Rav Chaim Chizkiya also founded a Bikur Cholim society, which likewise benefited from his special brand of chessed. Once, all of the members of the society flatly refused to visit a certain invalid on their list. The man was a rasha, suspected of the worst sins imaginable.

But this didn't faze the society's head, Rav Chaim Chizkiya. If no one else would go, he would do so himself. Not only were Chevron's residents stunned by Rav Chaim Chizkiya's sick call, so was the invalid.

"I guess you don't know that I am a rasha, otherwise you wouldn't have visited me," the invalid feebly said, as soon as he saw Rav Chaim Chizkiya.
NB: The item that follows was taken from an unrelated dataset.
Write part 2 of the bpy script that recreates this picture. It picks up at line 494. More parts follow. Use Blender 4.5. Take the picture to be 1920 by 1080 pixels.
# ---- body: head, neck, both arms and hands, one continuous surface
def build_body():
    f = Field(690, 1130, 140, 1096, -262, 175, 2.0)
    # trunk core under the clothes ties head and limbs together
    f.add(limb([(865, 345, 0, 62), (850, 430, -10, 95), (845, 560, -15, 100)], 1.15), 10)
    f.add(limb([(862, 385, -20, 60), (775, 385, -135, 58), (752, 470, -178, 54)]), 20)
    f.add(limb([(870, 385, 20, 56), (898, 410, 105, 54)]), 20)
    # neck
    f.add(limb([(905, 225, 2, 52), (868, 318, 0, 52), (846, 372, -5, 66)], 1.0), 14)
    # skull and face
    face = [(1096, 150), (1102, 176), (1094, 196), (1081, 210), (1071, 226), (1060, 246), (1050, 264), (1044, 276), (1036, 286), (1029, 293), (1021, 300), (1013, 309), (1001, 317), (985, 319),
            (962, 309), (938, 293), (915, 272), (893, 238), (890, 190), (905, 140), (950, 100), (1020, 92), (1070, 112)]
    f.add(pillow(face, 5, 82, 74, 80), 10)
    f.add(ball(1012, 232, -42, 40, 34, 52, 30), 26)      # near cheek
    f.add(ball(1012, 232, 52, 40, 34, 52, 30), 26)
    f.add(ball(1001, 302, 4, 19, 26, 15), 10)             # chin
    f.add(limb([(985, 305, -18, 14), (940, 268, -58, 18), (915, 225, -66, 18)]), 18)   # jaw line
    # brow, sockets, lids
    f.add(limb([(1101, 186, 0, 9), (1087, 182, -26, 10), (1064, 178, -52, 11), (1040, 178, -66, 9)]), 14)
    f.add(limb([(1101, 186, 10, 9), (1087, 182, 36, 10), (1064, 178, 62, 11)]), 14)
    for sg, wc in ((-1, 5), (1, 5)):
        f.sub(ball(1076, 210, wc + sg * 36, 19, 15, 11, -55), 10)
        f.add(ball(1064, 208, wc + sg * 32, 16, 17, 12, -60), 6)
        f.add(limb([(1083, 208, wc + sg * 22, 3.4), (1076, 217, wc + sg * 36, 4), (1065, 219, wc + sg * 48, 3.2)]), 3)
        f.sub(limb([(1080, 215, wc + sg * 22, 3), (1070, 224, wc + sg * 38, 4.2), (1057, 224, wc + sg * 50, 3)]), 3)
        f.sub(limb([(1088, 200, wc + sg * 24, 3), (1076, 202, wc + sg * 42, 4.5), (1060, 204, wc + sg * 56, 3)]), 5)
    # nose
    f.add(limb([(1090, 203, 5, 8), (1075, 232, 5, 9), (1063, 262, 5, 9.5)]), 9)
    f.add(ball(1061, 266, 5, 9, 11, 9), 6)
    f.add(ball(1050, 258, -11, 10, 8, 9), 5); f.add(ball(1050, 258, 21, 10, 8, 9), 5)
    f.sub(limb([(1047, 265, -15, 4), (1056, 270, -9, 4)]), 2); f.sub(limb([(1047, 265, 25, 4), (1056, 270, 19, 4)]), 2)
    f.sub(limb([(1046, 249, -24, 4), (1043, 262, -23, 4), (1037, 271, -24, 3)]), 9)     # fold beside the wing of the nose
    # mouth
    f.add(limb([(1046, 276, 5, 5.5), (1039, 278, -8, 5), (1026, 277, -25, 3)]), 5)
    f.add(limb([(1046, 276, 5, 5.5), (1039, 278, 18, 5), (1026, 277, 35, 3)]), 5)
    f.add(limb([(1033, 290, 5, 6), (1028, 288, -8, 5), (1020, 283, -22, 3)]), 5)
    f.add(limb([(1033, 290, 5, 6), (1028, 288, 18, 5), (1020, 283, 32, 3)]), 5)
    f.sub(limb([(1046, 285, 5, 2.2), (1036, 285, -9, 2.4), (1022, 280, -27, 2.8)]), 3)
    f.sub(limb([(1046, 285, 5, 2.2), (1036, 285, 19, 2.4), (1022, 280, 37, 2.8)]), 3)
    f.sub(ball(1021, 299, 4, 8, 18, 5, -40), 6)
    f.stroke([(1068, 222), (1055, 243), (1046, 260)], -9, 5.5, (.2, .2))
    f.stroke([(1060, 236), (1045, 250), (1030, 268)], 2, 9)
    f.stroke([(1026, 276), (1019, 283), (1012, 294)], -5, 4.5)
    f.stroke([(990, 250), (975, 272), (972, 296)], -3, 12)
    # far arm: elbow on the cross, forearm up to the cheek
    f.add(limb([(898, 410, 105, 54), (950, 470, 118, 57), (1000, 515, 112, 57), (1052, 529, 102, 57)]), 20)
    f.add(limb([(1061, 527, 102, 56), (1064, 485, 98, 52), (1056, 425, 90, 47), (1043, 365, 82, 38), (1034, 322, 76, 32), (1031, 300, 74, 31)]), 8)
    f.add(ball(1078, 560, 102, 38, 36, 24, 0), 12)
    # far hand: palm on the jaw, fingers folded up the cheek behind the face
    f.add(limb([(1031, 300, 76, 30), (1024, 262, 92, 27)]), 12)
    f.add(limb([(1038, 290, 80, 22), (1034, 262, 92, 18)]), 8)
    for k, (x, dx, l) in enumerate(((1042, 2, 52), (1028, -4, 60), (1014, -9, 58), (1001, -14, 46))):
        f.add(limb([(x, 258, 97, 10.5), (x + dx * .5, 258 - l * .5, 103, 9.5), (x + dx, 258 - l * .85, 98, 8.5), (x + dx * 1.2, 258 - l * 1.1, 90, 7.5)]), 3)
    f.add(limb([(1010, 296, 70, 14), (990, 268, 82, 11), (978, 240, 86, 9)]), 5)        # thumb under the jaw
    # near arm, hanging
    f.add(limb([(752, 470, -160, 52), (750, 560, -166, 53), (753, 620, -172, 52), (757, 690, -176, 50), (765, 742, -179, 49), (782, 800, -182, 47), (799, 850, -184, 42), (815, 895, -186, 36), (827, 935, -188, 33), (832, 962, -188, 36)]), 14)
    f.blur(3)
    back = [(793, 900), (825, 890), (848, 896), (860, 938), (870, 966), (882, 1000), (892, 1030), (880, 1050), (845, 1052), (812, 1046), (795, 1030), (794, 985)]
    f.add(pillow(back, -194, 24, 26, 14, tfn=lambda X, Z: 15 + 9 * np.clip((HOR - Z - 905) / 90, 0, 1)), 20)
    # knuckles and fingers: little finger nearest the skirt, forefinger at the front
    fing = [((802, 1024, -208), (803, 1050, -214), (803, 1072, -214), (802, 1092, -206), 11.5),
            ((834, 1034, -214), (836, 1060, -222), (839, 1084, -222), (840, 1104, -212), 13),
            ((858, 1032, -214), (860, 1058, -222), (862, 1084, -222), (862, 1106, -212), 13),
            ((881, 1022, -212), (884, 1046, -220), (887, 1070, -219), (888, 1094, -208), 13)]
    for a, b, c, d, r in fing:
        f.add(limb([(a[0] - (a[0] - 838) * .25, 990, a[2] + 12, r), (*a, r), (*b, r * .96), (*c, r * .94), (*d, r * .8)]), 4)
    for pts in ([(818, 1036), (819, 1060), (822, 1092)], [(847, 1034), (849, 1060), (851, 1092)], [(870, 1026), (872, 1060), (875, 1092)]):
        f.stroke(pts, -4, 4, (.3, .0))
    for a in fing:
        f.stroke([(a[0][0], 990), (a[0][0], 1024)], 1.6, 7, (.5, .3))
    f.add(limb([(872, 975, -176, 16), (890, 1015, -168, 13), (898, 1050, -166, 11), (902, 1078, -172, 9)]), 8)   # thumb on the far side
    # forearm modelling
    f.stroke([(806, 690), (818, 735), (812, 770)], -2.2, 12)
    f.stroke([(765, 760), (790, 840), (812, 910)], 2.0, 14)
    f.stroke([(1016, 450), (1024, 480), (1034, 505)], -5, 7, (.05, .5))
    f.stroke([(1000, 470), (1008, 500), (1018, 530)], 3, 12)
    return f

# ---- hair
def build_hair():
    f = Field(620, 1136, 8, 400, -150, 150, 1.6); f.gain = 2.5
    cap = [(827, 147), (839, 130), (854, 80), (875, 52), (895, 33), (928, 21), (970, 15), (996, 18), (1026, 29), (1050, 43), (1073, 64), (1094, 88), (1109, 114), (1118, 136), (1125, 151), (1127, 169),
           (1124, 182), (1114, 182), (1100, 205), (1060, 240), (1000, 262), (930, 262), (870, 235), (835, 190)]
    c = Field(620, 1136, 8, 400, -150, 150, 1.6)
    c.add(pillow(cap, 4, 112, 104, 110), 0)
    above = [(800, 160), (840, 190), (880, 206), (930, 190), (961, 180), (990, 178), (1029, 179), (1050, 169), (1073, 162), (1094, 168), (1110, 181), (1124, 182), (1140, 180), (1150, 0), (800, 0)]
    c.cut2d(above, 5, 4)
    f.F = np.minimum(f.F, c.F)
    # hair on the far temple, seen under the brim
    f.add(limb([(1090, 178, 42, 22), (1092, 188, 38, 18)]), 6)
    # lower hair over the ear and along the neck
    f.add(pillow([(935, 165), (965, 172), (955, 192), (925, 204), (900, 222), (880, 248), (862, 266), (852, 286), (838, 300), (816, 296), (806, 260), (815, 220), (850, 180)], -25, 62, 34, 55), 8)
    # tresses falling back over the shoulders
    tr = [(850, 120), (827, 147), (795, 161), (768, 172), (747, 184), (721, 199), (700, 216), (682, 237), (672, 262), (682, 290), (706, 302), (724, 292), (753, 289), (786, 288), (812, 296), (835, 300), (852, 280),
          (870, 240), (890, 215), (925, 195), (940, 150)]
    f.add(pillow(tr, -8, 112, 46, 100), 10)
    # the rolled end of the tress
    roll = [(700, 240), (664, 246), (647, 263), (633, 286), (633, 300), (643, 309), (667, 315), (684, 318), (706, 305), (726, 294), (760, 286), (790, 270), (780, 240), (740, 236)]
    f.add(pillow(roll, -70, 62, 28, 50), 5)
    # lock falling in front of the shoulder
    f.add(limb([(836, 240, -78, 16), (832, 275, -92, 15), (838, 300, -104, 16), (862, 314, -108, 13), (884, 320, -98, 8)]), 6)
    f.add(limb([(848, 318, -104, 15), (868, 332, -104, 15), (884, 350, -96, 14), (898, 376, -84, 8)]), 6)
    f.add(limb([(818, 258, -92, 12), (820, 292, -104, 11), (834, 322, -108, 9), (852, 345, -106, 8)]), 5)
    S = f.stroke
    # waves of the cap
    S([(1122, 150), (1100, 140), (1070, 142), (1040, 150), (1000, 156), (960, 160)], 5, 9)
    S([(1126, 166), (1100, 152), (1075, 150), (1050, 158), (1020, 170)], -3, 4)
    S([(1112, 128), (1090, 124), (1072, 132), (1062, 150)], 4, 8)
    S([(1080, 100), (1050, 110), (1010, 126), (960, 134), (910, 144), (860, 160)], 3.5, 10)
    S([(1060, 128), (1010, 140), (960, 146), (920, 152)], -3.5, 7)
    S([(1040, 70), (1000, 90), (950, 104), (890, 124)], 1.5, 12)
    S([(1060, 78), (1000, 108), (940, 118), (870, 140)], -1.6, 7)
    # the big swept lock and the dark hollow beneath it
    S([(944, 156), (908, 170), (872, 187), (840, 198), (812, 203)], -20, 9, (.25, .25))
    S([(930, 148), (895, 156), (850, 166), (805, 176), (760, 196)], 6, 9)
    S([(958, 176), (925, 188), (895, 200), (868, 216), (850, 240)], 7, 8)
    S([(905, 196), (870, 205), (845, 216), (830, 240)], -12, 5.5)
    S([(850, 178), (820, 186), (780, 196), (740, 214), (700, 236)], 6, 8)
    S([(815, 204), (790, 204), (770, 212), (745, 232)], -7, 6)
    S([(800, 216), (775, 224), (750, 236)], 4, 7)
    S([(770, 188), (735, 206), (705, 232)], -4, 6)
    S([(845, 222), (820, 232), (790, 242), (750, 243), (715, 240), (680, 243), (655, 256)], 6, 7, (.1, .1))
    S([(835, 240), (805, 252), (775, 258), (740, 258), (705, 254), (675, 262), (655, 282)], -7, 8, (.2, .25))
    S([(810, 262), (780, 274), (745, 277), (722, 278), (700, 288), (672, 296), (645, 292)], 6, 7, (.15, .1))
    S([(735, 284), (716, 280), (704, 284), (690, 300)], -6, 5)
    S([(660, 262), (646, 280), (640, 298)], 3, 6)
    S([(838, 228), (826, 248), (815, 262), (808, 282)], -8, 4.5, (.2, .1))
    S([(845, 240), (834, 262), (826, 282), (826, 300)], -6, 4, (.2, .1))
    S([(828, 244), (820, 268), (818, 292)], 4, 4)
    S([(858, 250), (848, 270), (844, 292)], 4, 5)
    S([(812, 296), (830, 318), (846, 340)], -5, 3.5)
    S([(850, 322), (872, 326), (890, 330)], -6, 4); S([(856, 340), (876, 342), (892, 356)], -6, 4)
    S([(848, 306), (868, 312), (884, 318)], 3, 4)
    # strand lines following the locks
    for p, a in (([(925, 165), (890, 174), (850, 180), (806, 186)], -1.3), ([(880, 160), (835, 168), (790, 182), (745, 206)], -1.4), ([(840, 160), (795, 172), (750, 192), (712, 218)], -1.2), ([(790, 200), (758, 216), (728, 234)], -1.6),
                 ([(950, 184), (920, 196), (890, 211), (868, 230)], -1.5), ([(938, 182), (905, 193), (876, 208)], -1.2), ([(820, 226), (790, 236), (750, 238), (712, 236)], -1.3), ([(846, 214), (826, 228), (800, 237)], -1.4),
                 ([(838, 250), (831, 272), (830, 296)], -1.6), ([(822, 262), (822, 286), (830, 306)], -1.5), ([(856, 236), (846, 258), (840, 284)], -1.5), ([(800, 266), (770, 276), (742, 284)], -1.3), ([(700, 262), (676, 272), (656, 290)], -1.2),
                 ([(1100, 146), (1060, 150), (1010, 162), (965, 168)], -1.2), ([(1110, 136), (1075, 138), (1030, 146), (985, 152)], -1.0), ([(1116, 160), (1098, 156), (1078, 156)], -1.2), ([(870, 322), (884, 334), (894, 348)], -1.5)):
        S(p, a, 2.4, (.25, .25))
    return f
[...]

"It's not too late, my friend, " Rav Chaim Chizkiya encouraged him. "You can still do teshuva. May you have a speedy recovery."

Rav Chaim Chizkiya's heartfelt blessing had a profound affect on the man, who soon recovered. Eventually he became a genuine baal teshuva. Rav Chaim Chizkiya's brief visit had accomplished more than all the rebukes and chastisements in the world.

HIS PETIRA

Rav Chaim Chizkiya served as Chevron's rav until his petira on 24 Kislev 5665/1904. Due to his integrity and outstanding character traits, he was esteemed not only by Chevron's Jews, but also by its Arab populace and by Eretz Yisroel's Turkish rulers. As a result of his influence, many attacks on Chevron's Jews were averted, and a number of heavy fines and taxes were revoked.

Before his petira, he asked that the obituary written about him be as brief and simple as possible. As a result, the obituary that appeared in local journals stated, "On Shabbos Veye'maein le'hinachem, 24 Kislev, 5665, the author of the Sdei Chemed, Rav Chaim Chizkiya Medini, was niftar. He was buried in Ir Hakodesh, Chevron."

But all Torah Jewry knew that they had lost one of the most illustrious and dedicated sages of the generation.